:: Source excerpt ::

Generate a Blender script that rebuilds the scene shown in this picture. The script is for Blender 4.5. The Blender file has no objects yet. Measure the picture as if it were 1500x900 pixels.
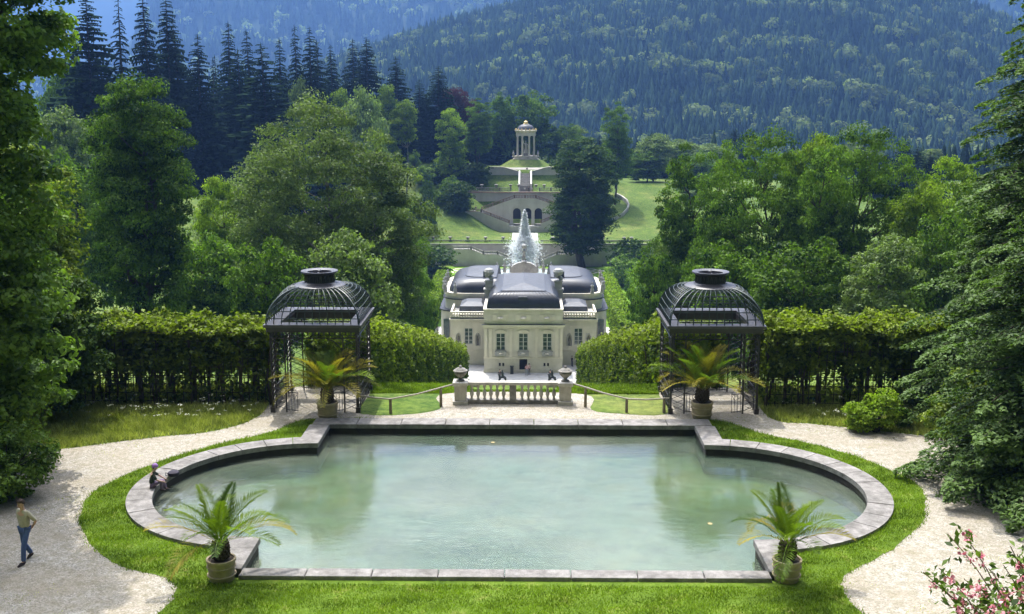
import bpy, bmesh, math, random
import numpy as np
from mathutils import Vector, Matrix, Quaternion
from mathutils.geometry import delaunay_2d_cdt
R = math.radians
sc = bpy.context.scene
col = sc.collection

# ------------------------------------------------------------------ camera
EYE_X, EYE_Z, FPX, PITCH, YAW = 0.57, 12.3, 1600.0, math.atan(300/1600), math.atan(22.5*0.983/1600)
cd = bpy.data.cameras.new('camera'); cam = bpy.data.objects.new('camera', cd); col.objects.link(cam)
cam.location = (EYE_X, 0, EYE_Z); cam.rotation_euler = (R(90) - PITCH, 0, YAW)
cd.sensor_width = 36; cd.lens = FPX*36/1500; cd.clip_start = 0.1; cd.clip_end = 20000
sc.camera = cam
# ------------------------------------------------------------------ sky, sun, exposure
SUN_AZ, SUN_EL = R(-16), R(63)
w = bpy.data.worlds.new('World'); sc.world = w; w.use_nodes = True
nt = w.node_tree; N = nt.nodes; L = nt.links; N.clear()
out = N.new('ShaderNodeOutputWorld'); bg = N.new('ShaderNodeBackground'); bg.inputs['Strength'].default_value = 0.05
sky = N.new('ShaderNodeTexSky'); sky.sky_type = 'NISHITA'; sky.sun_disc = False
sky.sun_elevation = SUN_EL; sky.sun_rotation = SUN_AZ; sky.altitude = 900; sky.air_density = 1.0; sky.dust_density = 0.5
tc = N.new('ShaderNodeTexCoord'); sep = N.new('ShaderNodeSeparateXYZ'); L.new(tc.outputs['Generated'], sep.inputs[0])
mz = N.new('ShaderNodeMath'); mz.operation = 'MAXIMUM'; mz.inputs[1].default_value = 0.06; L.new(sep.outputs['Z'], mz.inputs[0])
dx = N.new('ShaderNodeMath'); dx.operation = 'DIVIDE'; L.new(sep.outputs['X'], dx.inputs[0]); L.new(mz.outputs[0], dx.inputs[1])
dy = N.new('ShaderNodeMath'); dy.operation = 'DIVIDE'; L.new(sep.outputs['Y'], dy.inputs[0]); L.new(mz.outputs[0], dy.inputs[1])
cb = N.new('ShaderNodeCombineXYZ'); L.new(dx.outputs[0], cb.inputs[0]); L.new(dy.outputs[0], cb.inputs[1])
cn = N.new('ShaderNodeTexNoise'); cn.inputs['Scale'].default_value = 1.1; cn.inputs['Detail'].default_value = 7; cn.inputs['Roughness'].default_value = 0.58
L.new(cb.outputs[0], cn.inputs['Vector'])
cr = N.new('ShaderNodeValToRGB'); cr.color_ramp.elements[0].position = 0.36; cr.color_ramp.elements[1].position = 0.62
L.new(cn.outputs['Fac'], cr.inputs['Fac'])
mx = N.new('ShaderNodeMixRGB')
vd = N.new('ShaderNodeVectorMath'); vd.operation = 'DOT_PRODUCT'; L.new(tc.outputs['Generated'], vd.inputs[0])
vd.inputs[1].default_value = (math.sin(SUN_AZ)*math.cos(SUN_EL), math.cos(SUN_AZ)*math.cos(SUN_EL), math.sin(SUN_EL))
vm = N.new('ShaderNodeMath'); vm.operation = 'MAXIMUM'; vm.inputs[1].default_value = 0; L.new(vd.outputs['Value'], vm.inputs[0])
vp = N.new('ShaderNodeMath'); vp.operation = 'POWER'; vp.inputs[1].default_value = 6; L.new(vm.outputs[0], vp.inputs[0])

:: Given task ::
Your task is to repeat the material above exactly, without its pictures.

:: Completed exercise ::
Generate a Blender script that rebuilds the scene shown in this picture. The script is for Blender 4.5. The Blender file has no objects yet. Measure the picture as if it were 1500x900 pixels.
import bpy, bmesh, math, random
import numpy as np
from mathutils import Vector, Matrix, Quaternion
from mathutils.geometry import delaunay_2d_cdt
R = math.radians
sc = bpy.context.scene
col = sc.collection

# ------------------------------------------------------------------ camera
EYE_X, EYE_Z, FPX, PITCH, YAW = 0.57, 12.3, 1600.0, math.atan(300/1600), math.atan(22.5*0.983/1600)
cd = bpy.data.cameras.new('camera'); cam = bpy.data.objects.new('camera', cd); col.objects.link(cam)
cam.location = (EYE_X, 0, EYE_Z); cam.rotation_euler = (R(90) - PITCH, 0, YAW)
cd.sensor_width = 36; cd.lens = FPX*36/1500; cd.clip_start = 0.1; cd.clip_end = 20000
sc.camera = cam
# ------------------------------------------------------------------ sky, sun, exposure
SUN_AZ, SUN_EL = R(-16), R(63)
w = bpy.data.worlds.new('World'); sc.world = w; w.use_nodes = True
nt = w.node_tree; N = nt.nodes; L = nt.links; N.clear()
out = N.new('ShaderNodeOutputWorld'); bg = N.new('ShaderNodeBackground'); bg.inputs['Strength'].default_value = 0.05
sky = N.new('ShaderNodeTexSky'); sky.sky_type = 'NISHITA'; sky.sun_disc = False
sky.sun_elevation = SUN_EL; sky.sun_rotation = SUN_AZ; sky.altitude = 900; sky.air_density = 1.0; sky.dust_density = 0.5
tc = N.new('ShaderNodeTexCoord'); sep = N.new('ShaderNodeSeparateXYZ'); L.new(tc.outputs['Generated'], sep.inputs[0])
mz = N.new('ShaderNodeMath'); mz.operation = 'MAXIMUM'; mz.inputs[1].default_value = 0.06; L.new(sep.outputs['Z'], mz.inputs[0])
dx = N.new('ShaderNodeMath'); dx.operation = 'DIVIDE'; L.new(sep.outputs['X'], dx.inputs[0]); L.new(mz.outputs[0], dx.inputs[1])
dy = N.new('ShaderNodeMath'); dy.operation = 'DIVIDE'; L.new(sep.outputs['Y'], dy.inputs[0]); L.new(mz.outputs[0], dy.inputs[1])
cb = N.new('ShaderNodeCombineXYZ'); L.new(dx.outputs[0], cb.inputs[0]); L.new(dy.outputs[0], cb.inputs[1])
cn = N.new('ShaderNodeTexNoise'); cn.inputs['Scale'].default_value = 1.1; cn.inputs['Detail'].default_value = 7; cn.inputs['Roughness'].default_value = 0.58
L.new(cb.outputs[0], cn.inputs['Vector'])
cr = N.new('ShaderNodeValToRGB'); cr.color_ramp.elements[0].position = 0.36; cr.color_ramp.elements[1].position = 0.62
L.new(cn.outputs['Fac'], cr.inputs['Fac'])
mx = N.new('ShaderNodeMixRGB')
vd = N.new('ShaderNodeVectorMath'); vd.operation = 'DOT_PRODUCT'; L.new(tc.outputs['Generated'], vd.inputs[0])
vd.inputs[1].default_value = (math.sin(SUN_AZ)*math.cos(SUN_EL), math.cos(SUN_AZ)*math.cos(SUN_EL), math.sin(SUN_EL))
vm = N.new('ShaderNodeMath'); vm.operation = 'MAXIMUM'; vm.inputs[1].default_value = 0; L.new(vd.outputs['Value'], vm.inputs[0])
vp = N.new('ShaderNodeMath'); vp.operation = 'POWER'; vp.inputs[1].default_value = 6; L.new(vm.outputs[0], vp.inputs[0])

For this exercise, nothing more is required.